Kültür ve Turizm Bakanlığımız da çoğu zaman Türkiye’ye ait olan birçok eserin peşine düşüyor ve bu eserleri Türkiye’ye kazandırıyor. Bakanlığımızın yaşadığı bürokratik problemler varsa bunları kaldırıp daha aktif hamleler içerisinde olmalıyız.

Zarif Şair

Başlığa baktığınızda Bellini ve Cahit Zarifoğlu’nun ne alakası var şimdi diyebilirsiniz. Önümüzdeki Çarşamba günü Türk Edebiyatı’ndaki en önemli şairlerden olan Cahit Zarifoğlu’nun doğumunun 80. yıl dönümü. Cahit Zarifoğlu en sevdiğim Türk şairdir. Türkiye’nin birçok farklı yerine baktığımda şiirlerini görürüm. Betimlemenin ve şiirde resim çizmenin bir başka adıdır O. Ressam Gentile Bellini’ye ait olduğu bilinen Fatih Sultan Mehmet portresini gördüğümde dilimden şu dizeler düşüverdi:

Yasin okunan tütsü tüten çarşılardan

Geçerdi babam

Başında yağmur halkaları”

Birçoğunuz biz pek bir şey çıkaramadık, resimle şiir uyuşmuyor diyebilirsiniz. Ben de resmi değil resmin ruhunu yakalamıştım zaten. Cahit Zarifoğlu’na bu şiiri yazdıran ruh Fatih Sultan Mehmet’in oluşturduğu; ilmî, manevî ve kültürel atmosferdir. Ben o atmosferi nerede olsa tanırım. Fatih’in yaklaşık 600 yıllık ruhu edebi dünyamıza da ruh veriyor.

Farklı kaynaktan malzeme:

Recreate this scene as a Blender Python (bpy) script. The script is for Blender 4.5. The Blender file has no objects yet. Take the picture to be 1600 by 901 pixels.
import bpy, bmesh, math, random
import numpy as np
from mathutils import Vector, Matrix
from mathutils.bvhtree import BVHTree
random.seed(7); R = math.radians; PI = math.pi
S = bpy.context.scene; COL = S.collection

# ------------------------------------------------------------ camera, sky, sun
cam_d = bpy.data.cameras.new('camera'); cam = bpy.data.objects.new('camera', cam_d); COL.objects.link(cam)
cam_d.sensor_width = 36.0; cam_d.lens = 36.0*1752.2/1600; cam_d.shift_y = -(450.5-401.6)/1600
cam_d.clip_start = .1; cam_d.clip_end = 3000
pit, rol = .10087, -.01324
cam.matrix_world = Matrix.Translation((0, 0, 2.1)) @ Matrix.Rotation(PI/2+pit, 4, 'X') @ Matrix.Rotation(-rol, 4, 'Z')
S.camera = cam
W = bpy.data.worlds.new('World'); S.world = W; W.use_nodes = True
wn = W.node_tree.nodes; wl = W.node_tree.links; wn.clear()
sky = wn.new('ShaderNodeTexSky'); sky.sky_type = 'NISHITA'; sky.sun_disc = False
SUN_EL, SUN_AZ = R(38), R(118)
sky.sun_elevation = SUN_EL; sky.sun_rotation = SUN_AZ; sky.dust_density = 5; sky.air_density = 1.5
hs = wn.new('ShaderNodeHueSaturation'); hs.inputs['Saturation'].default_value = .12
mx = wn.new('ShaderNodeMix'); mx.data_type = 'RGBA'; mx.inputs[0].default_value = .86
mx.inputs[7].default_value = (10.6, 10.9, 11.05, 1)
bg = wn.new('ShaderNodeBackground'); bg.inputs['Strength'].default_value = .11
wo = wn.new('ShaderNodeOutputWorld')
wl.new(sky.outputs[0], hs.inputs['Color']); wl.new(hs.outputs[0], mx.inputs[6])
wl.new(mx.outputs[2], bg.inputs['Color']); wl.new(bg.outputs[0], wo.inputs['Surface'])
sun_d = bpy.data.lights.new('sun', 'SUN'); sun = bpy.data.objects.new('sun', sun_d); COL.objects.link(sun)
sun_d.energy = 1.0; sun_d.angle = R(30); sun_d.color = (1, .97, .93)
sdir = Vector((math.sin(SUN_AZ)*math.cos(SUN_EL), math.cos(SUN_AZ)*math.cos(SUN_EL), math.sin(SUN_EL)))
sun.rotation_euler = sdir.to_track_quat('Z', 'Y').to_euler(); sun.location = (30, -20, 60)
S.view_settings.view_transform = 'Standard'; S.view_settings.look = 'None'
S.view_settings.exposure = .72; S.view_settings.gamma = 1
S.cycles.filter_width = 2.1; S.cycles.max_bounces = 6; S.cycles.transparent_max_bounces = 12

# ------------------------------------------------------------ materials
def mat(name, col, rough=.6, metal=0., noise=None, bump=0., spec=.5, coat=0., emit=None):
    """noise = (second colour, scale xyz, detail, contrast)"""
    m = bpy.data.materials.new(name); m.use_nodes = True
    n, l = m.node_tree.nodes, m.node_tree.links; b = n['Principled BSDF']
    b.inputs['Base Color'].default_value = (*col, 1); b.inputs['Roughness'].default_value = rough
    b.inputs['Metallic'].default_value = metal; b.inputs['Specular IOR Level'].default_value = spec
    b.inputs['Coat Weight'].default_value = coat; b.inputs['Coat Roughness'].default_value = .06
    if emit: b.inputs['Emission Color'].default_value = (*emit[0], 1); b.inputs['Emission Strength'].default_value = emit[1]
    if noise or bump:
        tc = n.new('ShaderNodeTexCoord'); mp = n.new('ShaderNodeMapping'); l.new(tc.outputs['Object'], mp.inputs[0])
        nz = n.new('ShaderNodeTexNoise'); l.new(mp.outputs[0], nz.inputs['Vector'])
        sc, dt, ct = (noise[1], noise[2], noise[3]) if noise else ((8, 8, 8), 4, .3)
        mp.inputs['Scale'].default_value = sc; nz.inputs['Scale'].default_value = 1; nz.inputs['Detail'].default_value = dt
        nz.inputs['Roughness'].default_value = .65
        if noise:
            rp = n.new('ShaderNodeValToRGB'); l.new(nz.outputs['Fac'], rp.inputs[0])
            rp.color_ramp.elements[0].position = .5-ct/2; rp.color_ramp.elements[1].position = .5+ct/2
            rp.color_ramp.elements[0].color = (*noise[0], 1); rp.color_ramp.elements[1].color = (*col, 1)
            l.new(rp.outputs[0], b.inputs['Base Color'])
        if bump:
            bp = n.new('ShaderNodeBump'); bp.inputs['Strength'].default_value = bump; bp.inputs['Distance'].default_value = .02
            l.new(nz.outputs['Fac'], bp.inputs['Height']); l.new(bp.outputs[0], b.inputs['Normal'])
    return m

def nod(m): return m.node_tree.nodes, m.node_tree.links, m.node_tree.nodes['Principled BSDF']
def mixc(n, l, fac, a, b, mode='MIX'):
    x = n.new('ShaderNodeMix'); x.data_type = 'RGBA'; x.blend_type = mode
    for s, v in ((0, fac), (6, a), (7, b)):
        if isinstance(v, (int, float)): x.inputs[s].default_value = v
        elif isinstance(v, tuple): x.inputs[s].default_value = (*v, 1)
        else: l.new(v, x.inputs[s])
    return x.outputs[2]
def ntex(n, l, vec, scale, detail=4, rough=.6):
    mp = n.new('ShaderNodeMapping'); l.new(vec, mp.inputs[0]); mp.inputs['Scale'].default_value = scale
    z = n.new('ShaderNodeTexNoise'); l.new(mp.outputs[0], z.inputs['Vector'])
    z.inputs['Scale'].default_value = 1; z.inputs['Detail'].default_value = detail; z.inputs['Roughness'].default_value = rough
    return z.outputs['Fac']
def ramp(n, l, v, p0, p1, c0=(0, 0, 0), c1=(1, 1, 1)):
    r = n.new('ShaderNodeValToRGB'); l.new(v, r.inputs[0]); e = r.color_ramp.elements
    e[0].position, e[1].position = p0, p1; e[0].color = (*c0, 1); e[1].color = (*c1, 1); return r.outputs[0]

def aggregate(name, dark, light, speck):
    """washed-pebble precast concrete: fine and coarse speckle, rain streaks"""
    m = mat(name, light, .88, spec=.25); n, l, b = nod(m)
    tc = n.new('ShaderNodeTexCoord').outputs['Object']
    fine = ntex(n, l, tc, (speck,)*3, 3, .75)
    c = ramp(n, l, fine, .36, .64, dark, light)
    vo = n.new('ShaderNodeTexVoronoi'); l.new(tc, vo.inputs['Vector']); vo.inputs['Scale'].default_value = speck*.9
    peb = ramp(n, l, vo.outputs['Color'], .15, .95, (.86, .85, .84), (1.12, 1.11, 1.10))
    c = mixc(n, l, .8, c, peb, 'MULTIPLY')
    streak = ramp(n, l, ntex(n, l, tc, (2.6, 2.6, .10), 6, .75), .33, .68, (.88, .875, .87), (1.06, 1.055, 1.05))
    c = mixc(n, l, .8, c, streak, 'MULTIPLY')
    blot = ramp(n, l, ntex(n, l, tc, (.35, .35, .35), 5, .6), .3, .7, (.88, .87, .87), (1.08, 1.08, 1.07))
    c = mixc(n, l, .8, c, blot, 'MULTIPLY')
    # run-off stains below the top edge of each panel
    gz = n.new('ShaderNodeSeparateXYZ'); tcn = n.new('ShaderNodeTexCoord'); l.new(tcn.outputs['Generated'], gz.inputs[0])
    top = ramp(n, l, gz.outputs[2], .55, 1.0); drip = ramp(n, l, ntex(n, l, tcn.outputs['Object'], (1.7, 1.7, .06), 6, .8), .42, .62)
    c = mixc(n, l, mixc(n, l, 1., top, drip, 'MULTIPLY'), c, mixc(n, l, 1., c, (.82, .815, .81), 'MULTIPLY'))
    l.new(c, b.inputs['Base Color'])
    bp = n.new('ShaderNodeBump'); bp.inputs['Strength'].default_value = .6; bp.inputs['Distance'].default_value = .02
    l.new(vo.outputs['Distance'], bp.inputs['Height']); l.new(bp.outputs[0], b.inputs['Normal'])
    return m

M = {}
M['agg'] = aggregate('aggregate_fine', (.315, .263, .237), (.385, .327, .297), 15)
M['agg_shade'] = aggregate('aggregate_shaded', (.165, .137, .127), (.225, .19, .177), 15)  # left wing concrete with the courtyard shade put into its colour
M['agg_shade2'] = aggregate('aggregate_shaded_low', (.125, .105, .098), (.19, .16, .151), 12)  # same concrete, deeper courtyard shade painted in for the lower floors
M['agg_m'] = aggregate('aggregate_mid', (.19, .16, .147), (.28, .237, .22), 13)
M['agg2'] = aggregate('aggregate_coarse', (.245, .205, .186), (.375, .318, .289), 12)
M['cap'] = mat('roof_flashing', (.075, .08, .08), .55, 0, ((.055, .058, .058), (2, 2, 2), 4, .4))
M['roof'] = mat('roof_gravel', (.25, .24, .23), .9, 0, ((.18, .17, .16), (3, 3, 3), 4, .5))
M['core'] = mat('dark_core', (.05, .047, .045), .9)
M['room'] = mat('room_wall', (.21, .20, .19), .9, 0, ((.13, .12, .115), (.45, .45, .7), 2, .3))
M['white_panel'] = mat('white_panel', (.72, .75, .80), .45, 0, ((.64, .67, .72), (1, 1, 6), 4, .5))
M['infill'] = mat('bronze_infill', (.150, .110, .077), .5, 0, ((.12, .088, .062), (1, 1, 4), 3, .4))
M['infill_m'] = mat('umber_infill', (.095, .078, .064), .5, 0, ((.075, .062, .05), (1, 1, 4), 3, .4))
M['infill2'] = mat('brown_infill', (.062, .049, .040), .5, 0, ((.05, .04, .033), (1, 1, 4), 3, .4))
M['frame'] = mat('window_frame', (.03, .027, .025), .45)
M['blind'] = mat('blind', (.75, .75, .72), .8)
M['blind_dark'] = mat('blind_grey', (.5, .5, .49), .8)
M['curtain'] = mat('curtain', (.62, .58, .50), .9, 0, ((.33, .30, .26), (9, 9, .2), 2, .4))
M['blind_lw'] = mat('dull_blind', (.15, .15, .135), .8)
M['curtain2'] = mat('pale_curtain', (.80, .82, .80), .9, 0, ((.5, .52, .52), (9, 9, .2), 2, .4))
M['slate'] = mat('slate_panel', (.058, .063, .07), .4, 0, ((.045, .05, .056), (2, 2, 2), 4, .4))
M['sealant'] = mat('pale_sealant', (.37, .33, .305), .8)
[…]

Cahit Zarifoğlu şiiri 80 yaşına gelmişken şiir poetikasını daha kapsamlı incelesek O’nun mirasına daha iyi sahip çıkmış oluruz. Soyut şiirlerle dertli şiirlerle devasa betimlemeler yapan Cahit Zarifoğlu’nun şiirini resim sanatıyla anlatsak ne güzel olurdu. Zarifoğlu’nun Yaşamak adlı kitabı Hakan Güneri yönetmenliğinde nefis bir tiyatro oyunu haline getirilmişti. Oradaki tren sembolü aklıma düştü de Kahramanmaraş’ta ya da Ankara-Kahramanmaraş arasında bir tren garında Cahit Zarifoğlu müzesi açamaz mıyız?

Abdurrahman Cahit Zarifoğlu’nu rahmetle anıyorum. Onun gibi ismimizin baş harflaeri ACZ tutmasa da onunla birlikte biz de bağışlanmamızı diliyoruz.

Suveydâ’yı beklerken

Geçtiğimiz günlerde Yönetmen Mesut Uçakan’ın Twitter’da vermiş olduğu müjdeyle sevindik. Geçen yaz mevsiminde Kayseri’de çekimleri tamamlanan Suveydâ filminin post prodüksiyon işlemleri de tamamlanmış. 11 yaşındaki bir çocuğun hafız olmak için verdiği mücadeleyi anlatan filmle Mesut Uçakan’ın yine hangi uyanışa vesile olacağını merakla bekliyoruz. Festival ve vizyon yolculuğunda filmin bahtı açık olsun.